Setiap perayaan Meugang, seluruh keluarga atau rumah tangga memasak daging dan disantap seisi rumah. Pantang jika keluarga nggak memasak daging pada hari Meugang, apalagi Meugang memiliki nilai religius karena dilakukan di hari-hari suci umat Muslim. Masyarakat Aceh percaya bahwa nafkah yang dicari selama 11 bulan wajib disyukuri dalam bentuk tradisi Meugang.
4. Malamang
Di Minangkabau, Sumatra Barat, Malamang merupakan tradisi untuk memeriahkan acara penting dalam kalendar Islam. Lamang atau lemang biasanya dihidangkan dengan tapai sipuluik yang juga terbuat dari beras ketan hitam atau beras ketan merah. Selain itu, jika musim durian tiba, lamang banyak dihidangkan bersama buah durian.

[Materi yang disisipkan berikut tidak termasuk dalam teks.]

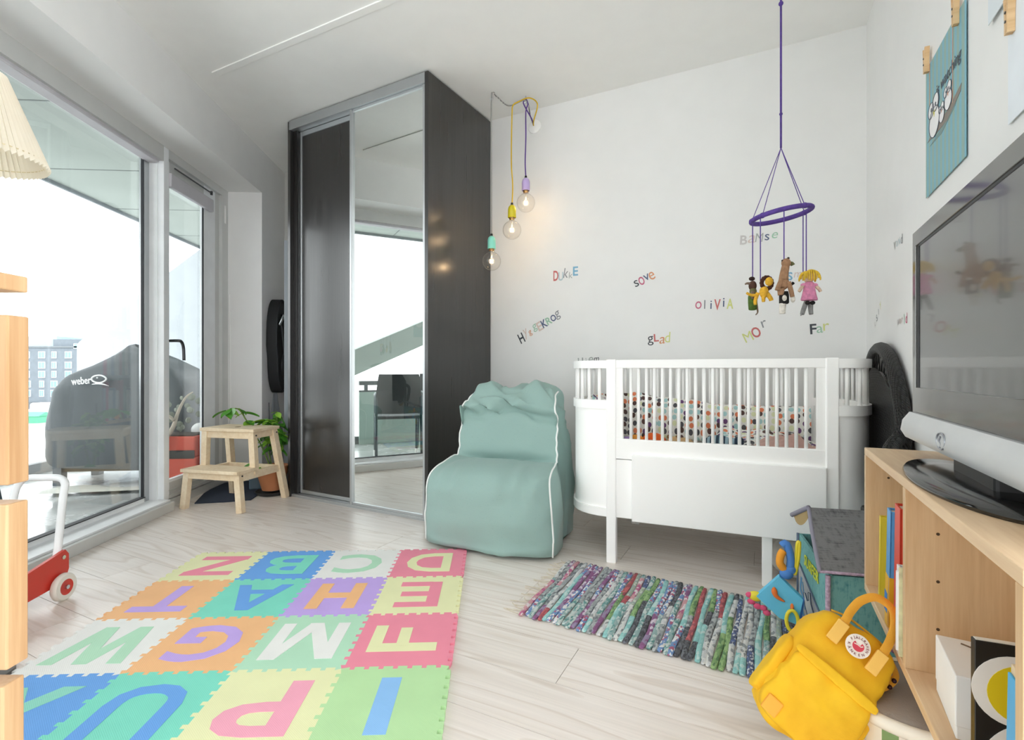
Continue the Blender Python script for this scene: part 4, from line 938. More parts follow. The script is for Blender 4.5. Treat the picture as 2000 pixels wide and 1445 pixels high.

Malamang nggak mungkin dikerjakan oleh satu orang aja. Oleh karena itu, dalam Malamang dibutuhkan beberapa orang yang mampu bekerja sama. Diperlukan orang untuk mencari bambu sebagai tempat adonan, mencari kayu bakar untuk memanggang lamang, mempersiapkan bahan-bahan untuk membuat lamang seperti beras ketan, santan, dan daun pisang. Ada pula orang yang mempersiapkan adonan dan memasukkannya ke dalam bambu.
5. Kirab Dhandahangan
Kirab Dhandhangan adalah tradisi berkumpulnya para santri di depan masjid Al Aqsha atau yang kini lebih popular disebut Masjid Menara Kudus setiap menjelang Ramadan untuk menunggu pengumuman dari Sunan Kudus tentang penentuan awal puasa. Setelah keputusan awal puasa itu disampaikan oleh Kanjeng Sunan Kudus, beduk di Masjid Menara Kudus ditabuh hingga mengeluarkan bunyi ‘dang… dang… dang’. Nah, dari suara beduk itulah, istilah Dhandhangan lahir.
Karena banyaknya orang berkumpul, tradisi Dhandhangan kemudian nggak hanya sekadar mendengarkan informasi resmi dari Masjid Menara Kudus, tapi juga dimanfaatkan para pedagang untuk berjualan di lokasi itu. Makin lama, Dhandhangan nggak hanya sehari menjelang puasa, tapi dimulai sekitar dua minggu sebelum puasa dan berakhir pada malam hari menjelang sahur pertama.